O pobre, porque é pobre, pague tudo (Adelto Gonçalves*)


I

Se o desavisado leitor não sabe, fique sabendo: o título desta resenha foi tirado da Carta 8ª (verso 155) das Cartas Chilenas, de Tomás Antônio Gonzaga (1744-1810), e define, com precisão, o que foi a Justiça no Brasil colonial. Aliás, se em Portugal o teatro de Gil Vicente (1465?-1536?) revela mais sobre as magistraturas locais do que a literatura jurídica sua contemporânea, no Brasil a leitura das Cartas Chilenas, dos Sermões, do padre Antônio Vieira (1608-1697), de Memórias de um sargento de milícias, de Manuel Antônio de Almeida (1831-1861), ou de relatos de viajantes pode revelar com maior nitidez a corrupção e a face conservadora dos magistrados e seus subordinados do que os papéis dos arquivos.

A frase de Critilo, alter ego de Gonzaga, ouvidor em Vila Rica de 1782 a 1788, está por trás até mesmo da motivação da conjuração mineira de 1789, embora isto ninguém goste de dizer, até porque tiraria a aura romântica do movimento – e nação nenhuma vive sem o culto a heróis. Em outras palavras: quem se dispuser a ler os versos de 146 a 167 da Carta 8ª vai perceber muito bem como funcionava a Justiça (a maiúscula está aqui só por costume) naquele tempo: os grandes contratadores, aqueles que arrematavam os contratos e arrecadavam os impostos em nome da Coroa, costumavam embolsar boa parte da arrecadação, sem repassá-la ao erário régio, aplicando os recursos em escravos, minas e propriedades particulares.

Obviamente, faziam isso com a conivência do governador e capitão-general (e, às vezes, do ouvidor e outras altas autoridades), repartindo com eles “os cabedais que seriam do reino”. Assim, esses grossos devedores podiam rolar as dívidas, que iam pagando “sem soldados à porta, com sossego”, como observava Critilo. Já o pobre, se furtasse uma galinha, podia mofar anos a fio na enxovia.
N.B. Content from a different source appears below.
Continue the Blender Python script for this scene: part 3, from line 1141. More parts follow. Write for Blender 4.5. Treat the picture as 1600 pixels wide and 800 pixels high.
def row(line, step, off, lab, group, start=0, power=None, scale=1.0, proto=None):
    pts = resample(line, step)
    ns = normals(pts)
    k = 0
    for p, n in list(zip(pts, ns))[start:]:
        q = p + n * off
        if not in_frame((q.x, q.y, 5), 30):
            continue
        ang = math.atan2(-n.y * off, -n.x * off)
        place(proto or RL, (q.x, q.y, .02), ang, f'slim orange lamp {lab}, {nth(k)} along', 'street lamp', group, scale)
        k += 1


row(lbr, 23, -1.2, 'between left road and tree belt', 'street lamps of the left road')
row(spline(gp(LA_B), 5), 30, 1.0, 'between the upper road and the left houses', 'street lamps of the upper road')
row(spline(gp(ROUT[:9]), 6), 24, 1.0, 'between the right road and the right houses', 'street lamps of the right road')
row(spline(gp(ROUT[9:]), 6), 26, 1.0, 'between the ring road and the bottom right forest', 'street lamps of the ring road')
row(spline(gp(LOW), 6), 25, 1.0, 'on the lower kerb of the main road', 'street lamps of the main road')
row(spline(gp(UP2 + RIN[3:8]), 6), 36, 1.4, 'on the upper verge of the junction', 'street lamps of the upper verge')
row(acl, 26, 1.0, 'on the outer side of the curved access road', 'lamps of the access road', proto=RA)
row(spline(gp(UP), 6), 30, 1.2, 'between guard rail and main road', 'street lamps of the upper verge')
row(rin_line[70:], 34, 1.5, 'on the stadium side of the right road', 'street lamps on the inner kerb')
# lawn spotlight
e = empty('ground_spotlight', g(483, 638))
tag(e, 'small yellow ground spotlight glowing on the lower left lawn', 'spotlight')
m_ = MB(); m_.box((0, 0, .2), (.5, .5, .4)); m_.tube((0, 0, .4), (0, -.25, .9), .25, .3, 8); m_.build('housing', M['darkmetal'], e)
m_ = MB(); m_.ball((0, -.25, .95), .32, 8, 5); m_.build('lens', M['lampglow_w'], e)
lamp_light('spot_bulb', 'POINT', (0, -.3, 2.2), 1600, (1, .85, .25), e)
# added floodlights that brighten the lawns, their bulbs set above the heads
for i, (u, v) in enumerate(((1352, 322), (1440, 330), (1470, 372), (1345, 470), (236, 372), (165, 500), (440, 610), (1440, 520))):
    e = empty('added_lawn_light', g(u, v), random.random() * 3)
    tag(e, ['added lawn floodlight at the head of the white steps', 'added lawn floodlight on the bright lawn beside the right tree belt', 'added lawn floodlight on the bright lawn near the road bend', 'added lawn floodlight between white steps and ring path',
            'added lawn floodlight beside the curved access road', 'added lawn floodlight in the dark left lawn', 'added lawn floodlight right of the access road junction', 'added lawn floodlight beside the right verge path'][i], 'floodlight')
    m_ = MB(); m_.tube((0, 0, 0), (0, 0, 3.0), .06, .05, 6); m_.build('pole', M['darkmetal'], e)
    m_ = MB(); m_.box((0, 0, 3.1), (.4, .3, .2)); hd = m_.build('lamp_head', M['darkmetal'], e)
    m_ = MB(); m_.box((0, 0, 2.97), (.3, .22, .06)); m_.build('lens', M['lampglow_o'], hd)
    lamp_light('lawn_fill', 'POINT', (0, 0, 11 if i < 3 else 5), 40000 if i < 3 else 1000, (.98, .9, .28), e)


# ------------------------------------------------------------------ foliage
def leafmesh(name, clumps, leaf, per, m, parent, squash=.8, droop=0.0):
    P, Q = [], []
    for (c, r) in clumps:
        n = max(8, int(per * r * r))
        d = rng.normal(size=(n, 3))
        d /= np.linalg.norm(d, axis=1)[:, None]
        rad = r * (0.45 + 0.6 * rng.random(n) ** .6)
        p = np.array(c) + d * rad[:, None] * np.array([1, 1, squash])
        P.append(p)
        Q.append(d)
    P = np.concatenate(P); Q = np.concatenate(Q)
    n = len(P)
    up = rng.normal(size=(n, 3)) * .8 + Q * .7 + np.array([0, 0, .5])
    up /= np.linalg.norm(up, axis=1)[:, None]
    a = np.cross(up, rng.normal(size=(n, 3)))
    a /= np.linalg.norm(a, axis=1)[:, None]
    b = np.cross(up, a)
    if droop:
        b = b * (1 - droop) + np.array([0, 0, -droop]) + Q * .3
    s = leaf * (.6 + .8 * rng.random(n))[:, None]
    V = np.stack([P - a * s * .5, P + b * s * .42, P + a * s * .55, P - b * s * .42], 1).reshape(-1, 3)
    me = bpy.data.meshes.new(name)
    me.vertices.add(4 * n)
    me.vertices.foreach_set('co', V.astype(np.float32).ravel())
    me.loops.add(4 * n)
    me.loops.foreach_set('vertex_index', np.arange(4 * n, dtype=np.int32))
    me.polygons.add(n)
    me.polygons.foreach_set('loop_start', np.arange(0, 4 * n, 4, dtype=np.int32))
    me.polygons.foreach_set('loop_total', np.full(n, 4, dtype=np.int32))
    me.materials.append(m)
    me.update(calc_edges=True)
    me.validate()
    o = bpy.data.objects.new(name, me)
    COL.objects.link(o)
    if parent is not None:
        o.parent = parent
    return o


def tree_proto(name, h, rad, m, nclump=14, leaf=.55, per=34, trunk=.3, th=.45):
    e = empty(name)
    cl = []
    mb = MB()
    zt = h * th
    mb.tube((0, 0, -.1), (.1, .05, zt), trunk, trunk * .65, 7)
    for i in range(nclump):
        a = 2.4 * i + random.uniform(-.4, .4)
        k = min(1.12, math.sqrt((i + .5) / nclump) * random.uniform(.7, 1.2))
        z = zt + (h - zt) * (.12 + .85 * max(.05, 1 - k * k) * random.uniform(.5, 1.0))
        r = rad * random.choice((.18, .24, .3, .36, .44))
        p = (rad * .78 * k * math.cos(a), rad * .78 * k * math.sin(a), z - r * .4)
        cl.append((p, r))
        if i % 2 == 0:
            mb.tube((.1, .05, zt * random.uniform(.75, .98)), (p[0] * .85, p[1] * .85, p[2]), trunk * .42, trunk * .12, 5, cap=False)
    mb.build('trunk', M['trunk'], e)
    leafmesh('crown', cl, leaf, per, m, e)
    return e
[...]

Era assim há dois séculos e meio. E hoje? Mudou muito? O atilado leitor já deve ter a resposta na ponta da língua.

Mas, a bem da verdade, é preciso reconhecer que na documentação da época pode-se também localizar um ou outro remediado que tenha ido parar na cadeia, talvez porque seu cabedal não fosse suficiente para contratar um rábula mais preparado ou para “convencer” as autoridades de sua inocência. Coitado de quem viesse a ser acusado de algum crime, fosse inocente ou não: seria comido pelo meirinho, pelo carcereiro, pelo escrivão, pelo solicitador, pelo advogado, pelo inquiridor, pela testemunha, pelo julgador. “Ainda não está sentenciado, já está comido. São piores os homens que os corvos”, dizia Vieira.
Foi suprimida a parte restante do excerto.